“Y vosotros estáis completos en él, que es la cabeza de todo principado y potestad” (Colosenses 2:10, RVR 95).
En la meditación de ayer hacíamos referencia a la experiencia de los jóvenes enviados por Moisés a reconocer la tierra de Canaán, y el énfasis estuvo centrado en las dos diferentes percepciones de las dificultades que tuvieron los miembros del grupo enviado. Decíamos que es la confianza en Dios, en que vives en su camino y obedeciendo su propósito, lo que nos capacita para tener una visión realista de los desafíos de la vida.
¡Qué maravillosa verdad! Encontramos la visión realista de lo que somos y de lo que son los demás cuando nos miramos a través de los ojos de nuestro Creador. Al hacerlo, reconocemos nuestro origen y esto nos sitúa en un concepto equilibrado: no menospreciamos a otros ni los vemos con desdén e indiferencia, pero tampoco dejamos de ver nuestras capacidades.
Somos hechura de Dios y, si algo o alguien ha intentado desdibujar en tu mente esta realidad, “el Señor que te creó te dice: ‘No temas, que yo te he libertado; yo te llamé por tu nombre, tú eres mío. Si tienes que pasar por el agua, yo estaré contigo, si tienes que cruzar ríos, no te ahogarás; si tienes que pasar por el fuego, no te quemarás, las llamas no arderán en ti. Pues yo soy tu Señor, tu salvador’ ” (Isa. 43:1-3). Si aceptamos esta gracia inmerecida, llegamos a ser mujeres completas, pues Dios suple todo lo que nos falta. Podremos tratarnos bien a nosotras mismas y aceptar los elogios que vienen del entorno sin soberbia y con humildad, como alguien que siente satisfacción por el deber cumplido.
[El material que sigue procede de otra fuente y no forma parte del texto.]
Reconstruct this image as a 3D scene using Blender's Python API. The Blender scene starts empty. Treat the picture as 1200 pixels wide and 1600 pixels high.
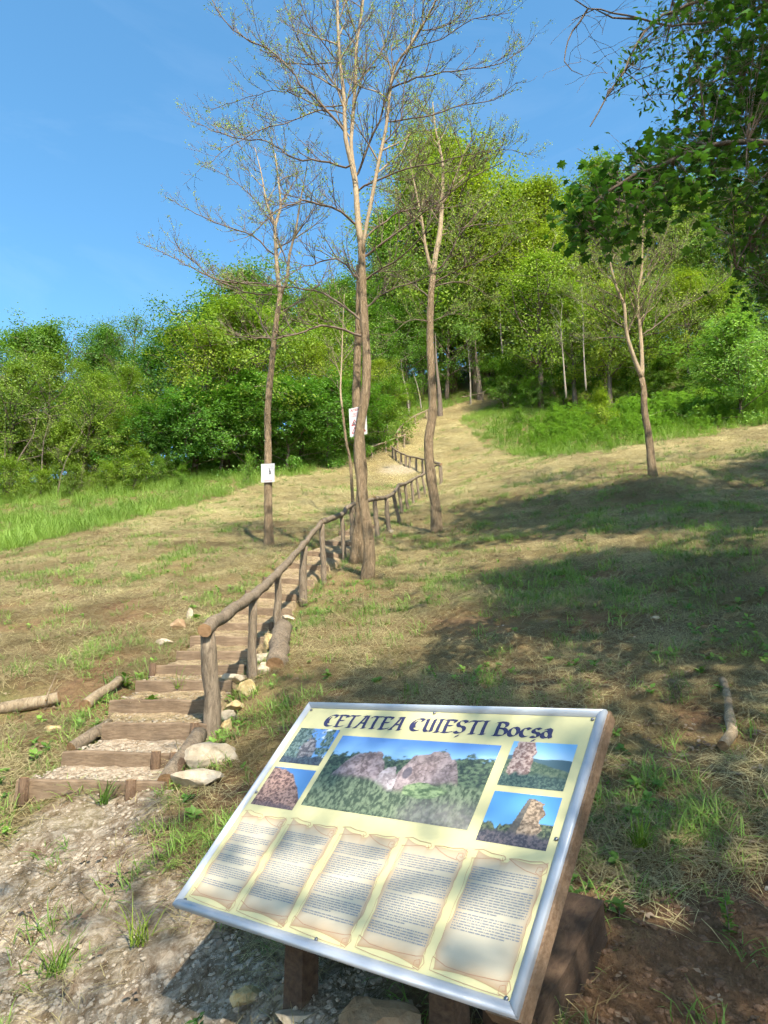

Todo esto desemboca en un estado de alegría natural, que nos conduce a la alabanza y a la gratitud. Disfrutamos a las personas y el ambiente que nos rodea; también gozamos de nuestras posesiones y las compartimos, porque reconocemos que vienen de la mano de Dios y son bendiciones inmerecidas. Por otro lado, somos capaces de regocijarnos con los triunfos de otros, y estamos dispuestas a elogiar y apreciar los éxitos ajenos, que de un modo u otro también pueden ser los nuestros.
Hoy, antes de iniciar tu jornada de trabajo, tus labores de rutina o tus quehaceres en el hogar, ¡detente! Toma un minuto y mírate con los ojos de Dios. Él te dice: “He aquí que en las palmas de las manos te tengo esculpida; delante de mí están siempre tus muros” (Isa. 49:16, RVR 95).